上記刊行物1の特許請求の範囲の記載によれば,刊行物1発明においては,原告の主張のとおり,エンボスを形成した合板表面に木下地塗料を乾燥させた後,この合板表面に木下地色よりも暗色の着色塗料を塗布するとともに,平滑部分の着色塗料をかき取る工程を有しており,その結果,エンボスの内面に木下地塗料による塗膜及び着色塗料による塗装(着色塗膜)が存在する,ということができる。
原告は,訂正発明1,2は,エンボス内面及び平滑面を染料又は顔料により染色するのみであり,この染色の後に暗色の着色塗料により染色し,平滑部分の着色塗料を直ちにかき取ることにより,エンボスの内面に着色塗膜が存在するという,上記刊行物1発明の構成を有しない,と主張する。
しかしながら,訂正発明1,2の特許請求の範囲中には,染色ないし着色について,「染料又は顔料により染色」(訂正発明1),「エンボスおよび前記表層材の表面は染色される」(訂正発明2)との各記載があるだけである。
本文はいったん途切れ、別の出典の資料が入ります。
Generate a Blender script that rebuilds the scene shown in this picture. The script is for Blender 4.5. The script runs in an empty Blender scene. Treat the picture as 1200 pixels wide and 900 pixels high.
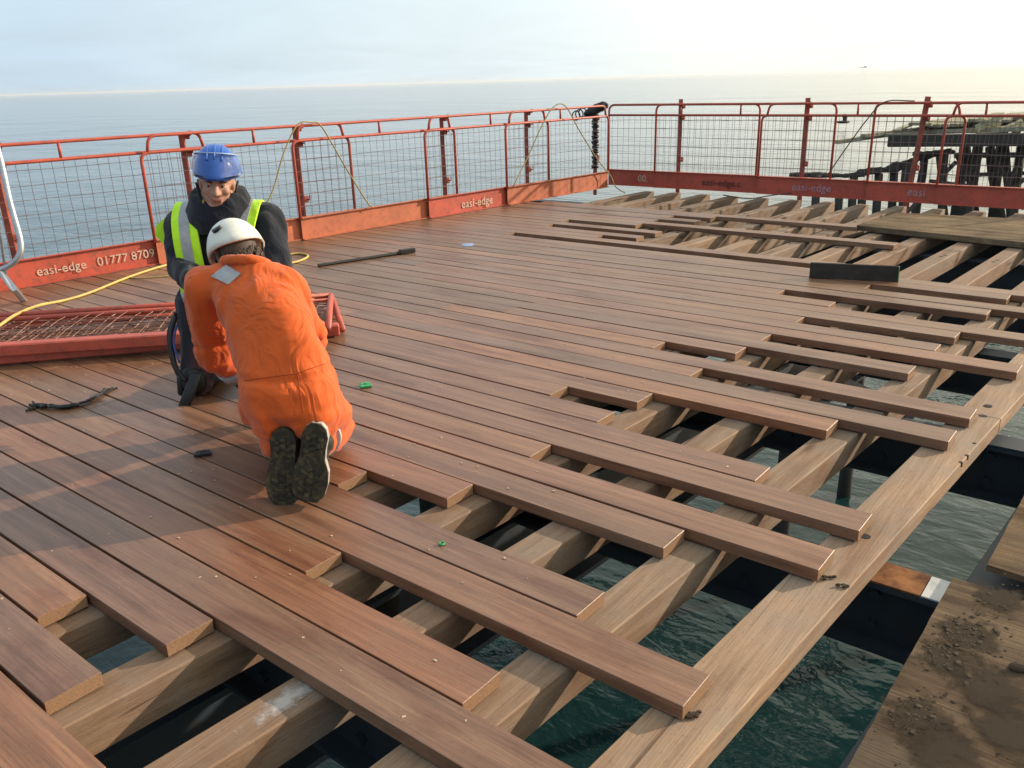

前記1記載のとおり,訂正発明1,2は,木の質感と模様の面白さとを備えた化粧板を提供するため,化粧木材として用いる表層材の表面に,型によって,一定の深さを有する模様(エンボス)を形成した後,染色によって着色し,染色後に樹脂塗装により表面を平滑に仕上げることを特徴とする発明であり,訂正明細書を検討しても,訂正発明1,2において,染色の具体的な方法,態様に意味があることをうかがわせるような記載を見いだすことはできない(原告は,刊行物1発明の構成を前提としたのでは,訂正発明1,2の作用効果とされているものは得られない,と主張する。
しかし,原告が訂正発明1,2の作用効果と主張するものが,刊行物1発明の上記構成を前提とすると得られないことは,本件全証拠によっても認めることができない。)。
そうすると,訂正発明1,2においては,染色の具体的な方法,態様は何ら限定されていないと解するのが相当であるから,訂正発明1,2は,刊行物1発明のエンボスを形成した合板表面に木下地塗料を乾燥させた後,この合板表面に木下地色よりも暗色の着色塗料を塗布するとともに,平滑部分の着色塗料をかき取る方法により染色する構成をも含むものであるというべきである。
したがって,訂正発明1,2と刊行物1発明との間に,原告主張の相違点があると認めることはできず,決定に相違点の看過はない。
決定は,刊行物1発明を,「ラワン合板の表面に模様を形成する化粧木材の製造方法であり,表面に,導管溝凹部より大きい多数のエンボス用突起が導管溝状の模様を構成するように密集して配列形成された型を用意し,前記合板の導管溝の走行方向,すなわち,繊維方向に前記エンボス用突起の長手方向が向くように,前記型と前記合板との方向を調整した後,前記型を前記合板に押圧して前記合板の表面に模様を形成し,この模様を形成した合板の表面又は表面及びエンボス部に木下地塗料を塗布し,塗布後に透明塗料による樹脂塗装により表面を仕上げること(判決注・原文のまま)化粧木材の製造方法及びこの製造方法により製造された化粧木材。」(決定書2頁21行〜30行)と認定し,木下地色塗よりも暗色の着色塗料を塗布し,直ちに平滑部分の着色塗料をかき取ることについては,認定しなかった。しかしながら,このことを,訂正発明1,2と刊行物1発明との相違点と認めることはできないことは前記のとおりである。仮に,上記の点を認定しなかったことを決定の誤りというとしても,この誤りが結論に影響を及ぼさないことは,明らかである。
原告の主張は,採用することができない。
取消事由2も,理由がない。
結論
以上のとおりであるから,原告主張の決定取消事由はいずれも理由がなく,その他,決定にはこれを取り消すべき瑕疵は見当たらない。
よって,原告の本訴請求を棄却することとし,訴訟費用の負担につき行政事件訴訟法7条,民事訴訟法61条を適用して,主文のとおり判決する。